### Task description
Print verbatim the opening line of the material and every subsequent line through the one containing "SC.camera = cam".

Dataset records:
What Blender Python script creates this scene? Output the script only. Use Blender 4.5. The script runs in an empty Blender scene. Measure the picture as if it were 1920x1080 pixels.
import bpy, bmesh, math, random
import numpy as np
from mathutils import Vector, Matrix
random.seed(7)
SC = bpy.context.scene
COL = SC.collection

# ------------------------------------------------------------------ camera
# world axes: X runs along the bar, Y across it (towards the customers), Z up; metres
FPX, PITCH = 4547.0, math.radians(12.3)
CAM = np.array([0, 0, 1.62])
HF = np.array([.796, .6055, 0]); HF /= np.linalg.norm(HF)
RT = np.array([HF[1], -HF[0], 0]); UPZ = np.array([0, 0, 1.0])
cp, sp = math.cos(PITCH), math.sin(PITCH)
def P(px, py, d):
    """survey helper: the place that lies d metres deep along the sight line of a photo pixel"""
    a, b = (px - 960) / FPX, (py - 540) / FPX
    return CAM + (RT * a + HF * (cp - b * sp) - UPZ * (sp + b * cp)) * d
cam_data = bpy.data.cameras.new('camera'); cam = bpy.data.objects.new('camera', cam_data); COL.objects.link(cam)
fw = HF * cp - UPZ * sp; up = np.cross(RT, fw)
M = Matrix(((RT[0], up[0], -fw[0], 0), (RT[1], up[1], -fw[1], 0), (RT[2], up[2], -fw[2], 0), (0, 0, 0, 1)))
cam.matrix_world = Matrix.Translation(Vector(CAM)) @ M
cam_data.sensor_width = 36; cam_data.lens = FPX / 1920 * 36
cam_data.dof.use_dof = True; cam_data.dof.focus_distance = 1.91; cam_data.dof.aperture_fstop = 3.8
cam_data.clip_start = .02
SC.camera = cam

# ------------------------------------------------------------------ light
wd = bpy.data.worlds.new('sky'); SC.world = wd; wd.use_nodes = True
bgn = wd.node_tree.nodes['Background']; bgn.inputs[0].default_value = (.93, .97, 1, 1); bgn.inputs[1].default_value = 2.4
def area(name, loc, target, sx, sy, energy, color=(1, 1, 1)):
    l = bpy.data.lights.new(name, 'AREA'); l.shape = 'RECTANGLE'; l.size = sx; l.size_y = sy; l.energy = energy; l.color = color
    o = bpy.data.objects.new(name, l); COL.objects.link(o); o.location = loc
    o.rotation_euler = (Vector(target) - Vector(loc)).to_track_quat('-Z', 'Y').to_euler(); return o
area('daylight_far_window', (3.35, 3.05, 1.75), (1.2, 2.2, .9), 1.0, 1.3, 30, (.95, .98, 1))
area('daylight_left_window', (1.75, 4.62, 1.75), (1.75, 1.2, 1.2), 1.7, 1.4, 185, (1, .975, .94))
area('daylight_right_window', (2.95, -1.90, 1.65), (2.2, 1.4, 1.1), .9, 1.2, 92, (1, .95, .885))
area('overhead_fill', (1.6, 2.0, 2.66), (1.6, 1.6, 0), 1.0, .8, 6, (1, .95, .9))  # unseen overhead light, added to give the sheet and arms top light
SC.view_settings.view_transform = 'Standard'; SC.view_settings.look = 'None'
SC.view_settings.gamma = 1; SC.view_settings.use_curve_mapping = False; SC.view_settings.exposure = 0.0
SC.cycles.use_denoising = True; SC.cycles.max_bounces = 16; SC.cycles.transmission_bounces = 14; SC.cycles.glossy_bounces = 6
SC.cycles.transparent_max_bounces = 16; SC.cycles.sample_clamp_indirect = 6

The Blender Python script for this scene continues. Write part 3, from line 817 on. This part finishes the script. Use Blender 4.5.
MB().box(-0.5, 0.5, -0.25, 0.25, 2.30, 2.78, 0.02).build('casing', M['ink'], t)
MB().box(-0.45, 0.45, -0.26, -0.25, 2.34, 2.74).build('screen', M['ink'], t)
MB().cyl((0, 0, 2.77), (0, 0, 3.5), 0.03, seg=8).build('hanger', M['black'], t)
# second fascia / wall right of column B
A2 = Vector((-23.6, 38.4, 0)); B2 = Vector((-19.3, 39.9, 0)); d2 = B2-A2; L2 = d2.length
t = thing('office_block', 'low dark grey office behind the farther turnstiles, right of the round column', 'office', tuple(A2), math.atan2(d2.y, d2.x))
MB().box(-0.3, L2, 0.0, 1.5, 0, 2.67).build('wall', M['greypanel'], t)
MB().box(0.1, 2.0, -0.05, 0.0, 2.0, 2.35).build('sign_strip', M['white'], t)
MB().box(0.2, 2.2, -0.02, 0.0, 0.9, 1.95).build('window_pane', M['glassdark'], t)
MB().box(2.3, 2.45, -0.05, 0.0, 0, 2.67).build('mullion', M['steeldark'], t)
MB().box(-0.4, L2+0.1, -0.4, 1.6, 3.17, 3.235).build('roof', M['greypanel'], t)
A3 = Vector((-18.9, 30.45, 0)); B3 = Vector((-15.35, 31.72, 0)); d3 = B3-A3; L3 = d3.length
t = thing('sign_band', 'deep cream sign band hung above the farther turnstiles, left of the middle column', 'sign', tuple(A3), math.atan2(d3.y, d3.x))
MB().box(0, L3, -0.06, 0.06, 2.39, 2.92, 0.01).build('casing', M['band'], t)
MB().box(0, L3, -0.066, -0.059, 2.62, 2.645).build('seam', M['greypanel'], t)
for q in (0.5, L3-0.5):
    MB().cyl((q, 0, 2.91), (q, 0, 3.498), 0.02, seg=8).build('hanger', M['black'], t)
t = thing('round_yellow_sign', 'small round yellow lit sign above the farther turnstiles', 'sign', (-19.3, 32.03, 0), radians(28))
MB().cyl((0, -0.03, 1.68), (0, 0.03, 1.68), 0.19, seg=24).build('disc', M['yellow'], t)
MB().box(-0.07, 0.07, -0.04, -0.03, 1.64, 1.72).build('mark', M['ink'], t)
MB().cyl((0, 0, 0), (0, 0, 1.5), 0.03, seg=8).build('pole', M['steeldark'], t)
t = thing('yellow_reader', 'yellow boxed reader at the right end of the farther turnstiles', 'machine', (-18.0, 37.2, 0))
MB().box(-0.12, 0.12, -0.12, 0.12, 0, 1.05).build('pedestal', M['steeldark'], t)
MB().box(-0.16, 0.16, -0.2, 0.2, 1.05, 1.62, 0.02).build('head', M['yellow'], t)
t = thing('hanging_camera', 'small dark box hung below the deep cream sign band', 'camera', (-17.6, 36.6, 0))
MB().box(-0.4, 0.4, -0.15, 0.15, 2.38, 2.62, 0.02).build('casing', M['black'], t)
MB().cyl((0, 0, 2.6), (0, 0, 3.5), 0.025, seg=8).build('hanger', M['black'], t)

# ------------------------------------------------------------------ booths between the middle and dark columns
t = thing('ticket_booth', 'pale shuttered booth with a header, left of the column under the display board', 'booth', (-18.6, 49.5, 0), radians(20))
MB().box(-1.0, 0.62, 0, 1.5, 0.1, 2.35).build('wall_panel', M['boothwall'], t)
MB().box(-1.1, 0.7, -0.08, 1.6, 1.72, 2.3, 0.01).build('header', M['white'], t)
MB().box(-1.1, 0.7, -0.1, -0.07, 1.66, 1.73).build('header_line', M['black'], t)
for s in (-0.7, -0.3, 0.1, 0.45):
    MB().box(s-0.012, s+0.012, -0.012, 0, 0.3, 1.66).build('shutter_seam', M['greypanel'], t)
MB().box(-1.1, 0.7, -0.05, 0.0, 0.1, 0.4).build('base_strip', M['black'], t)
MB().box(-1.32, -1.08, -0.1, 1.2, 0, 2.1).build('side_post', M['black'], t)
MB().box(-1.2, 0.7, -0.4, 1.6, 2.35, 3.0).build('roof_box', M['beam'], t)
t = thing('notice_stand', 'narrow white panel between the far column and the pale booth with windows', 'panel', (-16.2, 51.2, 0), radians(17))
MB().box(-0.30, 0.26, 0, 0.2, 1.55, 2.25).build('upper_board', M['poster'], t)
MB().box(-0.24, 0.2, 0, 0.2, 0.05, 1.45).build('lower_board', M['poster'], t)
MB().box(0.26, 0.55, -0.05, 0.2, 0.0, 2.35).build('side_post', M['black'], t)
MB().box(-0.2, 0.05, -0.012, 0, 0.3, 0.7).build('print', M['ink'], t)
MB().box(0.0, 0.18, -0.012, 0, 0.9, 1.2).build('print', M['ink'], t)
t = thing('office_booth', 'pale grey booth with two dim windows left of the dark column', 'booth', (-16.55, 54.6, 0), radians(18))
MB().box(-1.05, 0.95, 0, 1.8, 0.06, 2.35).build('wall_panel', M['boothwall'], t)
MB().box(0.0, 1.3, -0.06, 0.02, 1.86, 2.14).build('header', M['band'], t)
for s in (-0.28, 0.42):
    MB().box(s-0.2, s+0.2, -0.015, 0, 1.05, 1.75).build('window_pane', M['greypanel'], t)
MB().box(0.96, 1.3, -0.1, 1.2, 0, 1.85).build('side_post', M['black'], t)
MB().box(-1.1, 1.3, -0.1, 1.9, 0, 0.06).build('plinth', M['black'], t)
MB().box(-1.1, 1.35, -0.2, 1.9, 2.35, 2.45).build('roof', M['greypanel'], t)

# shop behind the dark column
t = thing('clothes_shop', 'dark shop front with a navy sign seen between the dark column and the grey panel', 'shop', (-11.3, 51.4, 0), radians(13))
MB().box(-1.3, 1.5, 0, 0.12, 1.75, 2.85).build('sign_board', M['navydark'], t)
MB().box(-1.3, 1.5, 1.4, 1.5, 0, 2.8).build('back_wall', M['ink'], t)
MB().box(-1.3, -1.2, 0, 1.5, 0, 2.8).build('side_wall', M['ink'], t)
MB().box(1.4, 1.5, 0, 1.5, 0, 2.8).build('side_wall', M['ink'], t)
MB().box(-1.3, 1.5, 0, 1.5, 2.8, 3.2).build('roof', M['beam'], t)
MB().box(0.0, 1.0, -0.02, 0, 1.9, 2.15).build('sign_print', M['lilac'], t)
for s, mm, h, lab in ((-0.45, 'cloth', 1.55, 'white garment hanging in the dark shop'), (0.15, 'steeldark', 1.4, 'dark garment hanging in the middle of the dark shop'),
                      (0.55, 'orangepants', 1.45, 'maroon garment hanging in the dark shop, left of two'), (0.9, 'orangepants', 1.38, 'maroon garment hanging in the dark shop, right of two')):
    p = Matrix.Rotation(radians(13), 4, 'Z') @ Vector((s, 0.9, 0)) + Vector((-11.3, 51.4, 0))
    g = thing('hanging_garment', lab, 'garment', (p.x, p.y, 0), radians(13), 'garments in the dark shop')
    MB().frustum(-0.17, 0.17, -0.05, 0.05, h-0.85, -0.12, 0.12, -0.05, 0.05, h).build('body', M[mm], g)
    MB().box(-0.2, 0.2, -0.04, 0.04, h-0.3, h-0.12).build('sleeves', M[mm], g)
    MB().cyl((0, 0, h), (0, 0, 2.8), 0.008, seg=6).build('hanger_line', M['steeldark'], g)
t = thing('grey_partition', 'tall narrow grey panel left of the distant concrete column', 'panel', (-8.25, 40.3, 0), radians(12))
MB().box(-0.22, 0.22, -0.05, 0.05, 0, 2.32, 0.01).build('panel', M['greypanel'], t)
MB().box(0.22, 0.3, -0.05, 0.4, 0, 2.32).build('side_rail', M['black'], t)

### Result
What Blender Python script creates this scene? Output the script only. Use Blender 4.5. The script runs in an empty Blender scene. Measure the picture as if it were 1920x1080 pixels.
import bpy, bmesh, math, random
import numpy as np
from mathutils import Vector, Matrix
random.seed(7)
SC = bpy.context.scene
COL = SC.collection

# ------------------------------------------------------------------ camera
# world axes: X runs along the bar, Y across it (towards the customers), Z up; metres
FPX, PITCH = 4547.0, math.radians(12.3)
CAM = np.array([0, 0, 1.62])
HF = np.array([.796, .6055, 0]); HF /= np.linalg.norm(HF)
RT = np.array([HF[1], -HF[0], 0]); UPZ = np.array([0, 0, 1.0])
cp, sp = math.cos(PITCH), math.sin(PITCH)
def P(px, py, d):
    """survey helper: the place that lies d metres deep along the sight line of a photo pixel"""
    a, b = (px - 960) / FPX, (py - 540) / FPX
    return CAM + (RT * a + HF * (cp - b * sp) - UPZ * (sp + b * cp)) * d
cam_data = bpy.data.cameras.new('camera'); cam = bpy.data.objects.new('camera', cam_data); COL.objects.link(cam)
fw = HF * cp - UPZ * sp; up = np.cross(RT, fw)
M = Matrix(((RT[0], up[0], -fw[0], 0), (RT[1], up[1], -fw[1], 0), (RT[2], up[2], -fw[2], 0), (0, 0, 0, 1)))
cam.matrix_world = Matrix.Translation(Vector(CAM)) @ M
cam_data.sensor_width = 36; cam_data.lens = FPX / 1920 * 36
cam_data.dof.use_dof = True; cam_data.dof.focus_distance = 1.91; cam_data.dof.aperture_fstop = 3.8
cam_data.clip_start = .02
SC.camera = cam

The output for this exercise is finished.